Pablo Picasso painted La femme aux bas bleus in 1901, the infamous, breakthrough year during which he burst onto the Parisian art scene with his daring, dazzling paintings, many of which feature an array of demi-monde women. On this, his second trip to Paris, the nineteen-year-old artist threw himself into preparing for his first exhibition in the capital, which was to be held, along with work by the Basque artist Francisco Iturrino, at Ambroise Vollard’s gallery in the rue Lafitte at the end of June. Though Picasso had arrived from Spain in May with around twenty works, he needed more to fill the show. He immediately plunged himself into cosmopolitan life and proceeded to show his incredible versatility, capturing various aspects of the turn-of-the-century city. Working at a rapid pace and with a prodigious self-assurance, Picasso pictured whirling can-can dancers and cabaret scenes, the ostentatiously dressed beau-monde parading at the races, bustling cityscapes, portraits and still lifes. Together these works formed a spectacular visual incarnation of Paris as a “kind of Eden or dirty Arcadia”, as the artist’s friend, Carles Casagemas, had aptly described the year prior (11 November 1900, quoted in M. McCully, Picasso in Paris: 1900-1907, exh. cat., Van Gogh Museum, Amsterdam, 2011, p. 18).

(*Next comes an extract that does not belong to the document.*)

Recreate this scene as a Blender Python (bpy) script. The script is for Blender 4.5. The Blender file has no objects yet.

It was to the shadowy, nocturnal, bohemian world of Montmartre that Picasso was irresistibly drawn, and in particular to the women that he found there. The Chat Noir and Moulin Rouge offered an array of subjects—courtesans, dancers, singers, and prostitutes—set under the garish bright stage lights or in the darkened back rooms of these dance halls. “We see them at the café, in the theatre, in bed even, before or after the shock…,” Gustave Coquiot wrote in his introduction to the Vollard exhibition, which was later republished in Le Journal (“La vie artistique: Pablo Ruiz Picasso”, Le Journal, 17 June 1901, Paris, in M. McCully, ed., A Picasso Anthology: Documents, Criticism, Reminiscences, Princeton, 1981, p. 33). These were not entirely novel subjects for the artist however. In the months preceding his return to Paris, Picasso had painted a number of elaborately dressed women, following in the footsteps of his compatriots, Velázquez and Goya. In Paris however, these scenes and subjects had a different heritage, calling to mind the Impressionist and Post-Impressionist French masters: Manet, Degas and Toulouse-Lautrec, all of whom had made their names depicting and mythologizing figures from this bohemian milieu.

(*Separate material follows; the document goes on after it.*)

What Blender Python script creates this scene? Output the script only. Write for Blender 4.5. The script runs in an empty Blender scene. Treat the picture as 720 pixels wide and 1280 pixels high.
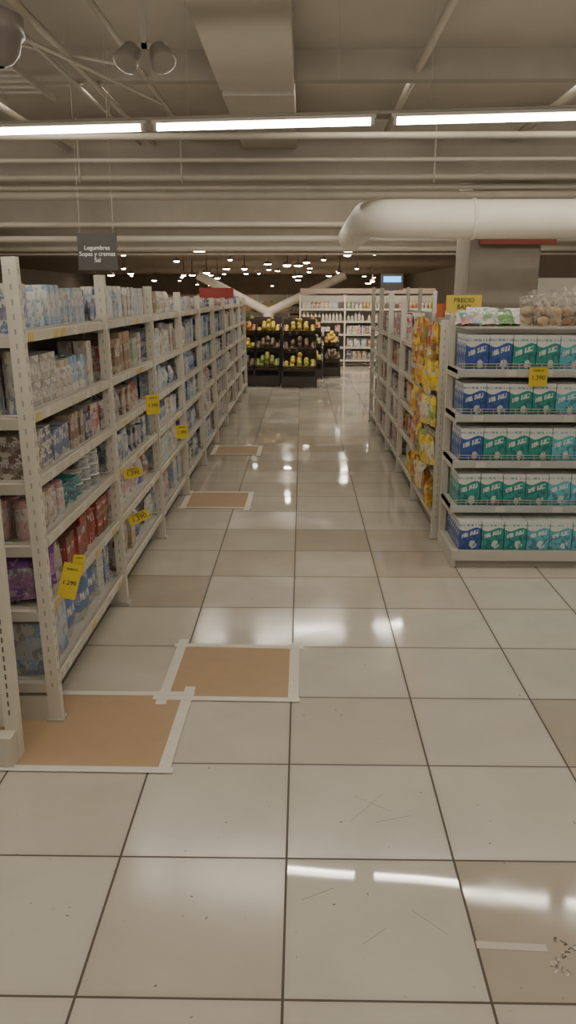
import bpy, math, random
from mathutils import Vector, Matrix, noise
R = random.Random(7)
scene = bpy.context.scene
COL = scene.collection

# ---------------------------------------------------------------- materials
def newmat(name):
    m = bpy.data.materials.new(name); m.use_nodes = True
    nt = m.node_tree; b = nt.nodes["Principled BSDF"]
    return m, nt, b
def N(nt, t, **kw):
    n = nt.nodes.new(t)
    for k, v in kw.items(): setattr(n, k, v)
    return n
def math_(nt, op, a, b=None, c=None):
    n = N(nt, 'ShaderNodeMath', operation=op)
    for i, x in enumerate((a, b, c)):
        if x is None: continue
        if isinstance(x, (int, float)): n.inputs[i].default_value = x
        else: nt.links.new(x, n.inputs[i])
    return n.outputs[0]
def mix_(nt, f, a, b, blend='MIX'):
    n = N(nt, 'ShaderNodeMix', data_type='RGBA', blend_type=blend)
    for i, x in ((0, f), (6, a), (7, b)):
        if isinstance(x, (int, float)): n.inputs[i].default_value = x
        elif isinstance(x, tuple): n.inputs[i].default_value = (*x[:3], 1)
        else: nt.links.new(x, n.inputs[i])
    return n.outputs[2]
def noise_(nt, vec, scale, detail=3, w=None):
    n = N(nt, 'ShaderNodeTexNoise')
    if w is not None:
        n.noise_dimensions = '4D'; nt.links.new(w, n.inputs['W'])
    n.inputs['Scale'].default_value = scale; n.inputs['Detail'].default_value = detail
    if vec is not None: nt.links.new(vec, n.inputs['Vector'])
    return n.outputs['Fac']

def mat_simple(name, col, rough=.5, metal=0., var=.12, scale=6):
    m, nt, b = newmat(name)
    g = N(nt, 'ShaderNodeNewGeometry')
    f = noise_(nt, g.outputs['Position'], scale, 4)
    c = mix_(nt, f, tuple(x*(1-var) for x in col), tuple(min(1, x*(1+var)) for x in col))
    nt.links.new(c, b.inputs['Base Color'])
    b.inputs['Roughness'].default_value = rough; b.inputs['Metallic'].default_value = metal
    return m

def mat_attr(name, rough=.45):
    m, nt, b = newmat(name)
    a = N(nt, 'ShaderNodeAttribute', attribute_name='Col')
    g = N(nt, 'ShaderNodeNewGeometry')
    f = noise_(nt, g.outputs['Position'], 9, 4)
    c = mix_(nt, f, (.86, .85, .83), (1, 1, 1))
    nt.links.new(mix_(nt, 1.0, a.outputs['Color'], c, 'MULTIPLY'), b.inputs['Base Color'])
    b.inputs['Roughness'].default_value = rough
    return m

def mat_product():
    m, nt, b = newmat('product_print')
    a = N(nt, 'ShaderNodeAttribute', attribute_name='Col')
    a2 = N(nt, 'ShaderNodeAttribute', attribute_name='Col2')
    uv = N(nt, 'ShaderNodeUVMap', uv_map='UVMap')
    sx = N(nt, 'ShaderNodeSeparateXYZ'); nt.links.new(uv.outputs[0], sx.inputs[0])
    u, v = sx.outputs[0], sx.outputs[1]
    w = math_(nt, 'MULTIPLY', a.outputs['Alpha'], 37.0)
    n1 = noise_(nt, uv.outputs[0], 2.2, 2, w)
    blob = math_(nt, 'GREATER_THAN', n1, .52)
    band = math_(nt, 'MULTIPLY', math_(nt, 'GREATER_THAN', v, .28), math_(nt, 'LESS_THAN', v, .72))
    msk = math_(nt, 'MAXIMUM', math_(nt, 'MULTIPLY', blob, .85), math_(nt, 'MULTIPLY', band, .55))
    c = mix_(nt, msk, a.outputs['Color'], a2.outputs['Color'])
    mp = N(nt, 'ShaderNodeMapping'); mp.inputs['Scale'].default_value = (11, 4, 1)
    nt.links.new(uv.outputs[0], mp.inputs[0])
    n2 = noise_(nt, mp.outputs[0], 1.4, 1, w)
    tb = math_(nt, 'MULTIPLY', math_(nt, 'GREATER_THAN', v, .52), math_(nt, 'LESS_THAN', v, .7))
    ub = math_(nt, 'MULTIPLY', math_(nt, 'GREATER_THAN', u, .12), math_(nt, 'LESS_THAN', u, .88))
    t = math_(nt, 'MULTIPLY', math_(nt, 'MULTIPLY', tb, ub), math_(nt, 'GREATER_THAN', n2, .5))
    inv = N(nt, 'ShaderNodeInvert'); nt.links.new(a2.outputs['Color'], inv.inputs[1])
    c = mix_(nt, math_(nt, 'MULTIPLY', t, .65), c, inv.outputs[0])
    n3 = noise_(nt, uv.outputs[0], 14, 2, w)
    sm = math_(nt, 'MULTIPLY', math_(nt, 'LESS_THAN', v, .25), math_(nt, 'GREATER_THAN', n3, .55))
    c = mix_(nt, math_(nt, 'MULTIPLY', sm, .5), c, (.65, .62, .56))
    n4 = noise_(nt, uv.outputs[0], 5, 3, w)
    c = mix_(nt, math_(nt, 'MULTIPLY', math_(nt, 'GREATER_THAN', n4, .57), .5), c, (.15, .11, .09))
    nt.links.new(c, b.inputs['Base Color'])
    b.inputs['Roughness'].default_value = .38
    return m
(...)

Picasso transformed these Montmartre denizens into fiery visions of blatant eroticism and sexuality. In La femme aux bas bleus, the protagonist is frontally seated, enthroned in a yellow armchair, nude save for her voluminous white skirt, a vivid contrast to her blue spotted stockings and scarlet boots. Capturing idiosyncratic details—her red-painted lips and golden tresses piled up in a chignon—Picasso has pictured this inscrutable woman with a dazzling palette of rich, intense, jewel-like color. Deployed with rapid, brash, impulsive strokes of paint—the defining characteristic of these breakthrough, early 1901 works—each stroke detonates a streak of violent color upon the picture’s surface. This brazen, visceral painterly energy heightens the rawness of the image itself: unlike the voyeuristic depictions of the more demure bathers and dancers of Degas, this figure meets the viewer’s gaze with an unflinching directness; slouching, shoulders hunched and hands crossed, she is no longer willing, nor perhaps able, to pull up the performative façade her job demands.
It is possible that La femme aux bas bleus was included in the Vollard exhibition. Of the sixty-four works included in the landmark show, three were given titles that could, as Pierre Daix, Josep Palau i Fabre and Marilyn McCully have all variously discussed, have described the present work: no. 15, Une Fille, no. 57, Femme de nuit, or no. 58, Vieille fille. Recently McCully and Michael Raeburn have stated that the present work likely appeared in the exhibition as no. 57, the title an allusion to the female figure’s profession (M. McCully and M. Raeburn, “Works in the 1901 Vollard show”, in Becoming Picasso: Paris 1901, exh. cat., Courtauld Gallery, London, 2013, p. 181). Another similar work of this time, which could also have been exhibited, Le nu aux bas (Zervos, vol. 1, no. 48; Musée des Beaux-Arts, Lyon) likewise features a woman—perhaps the same fair-haired figure of the present work—nude save for her stockings, reclining on a white divan, perhaps awaiting her next client.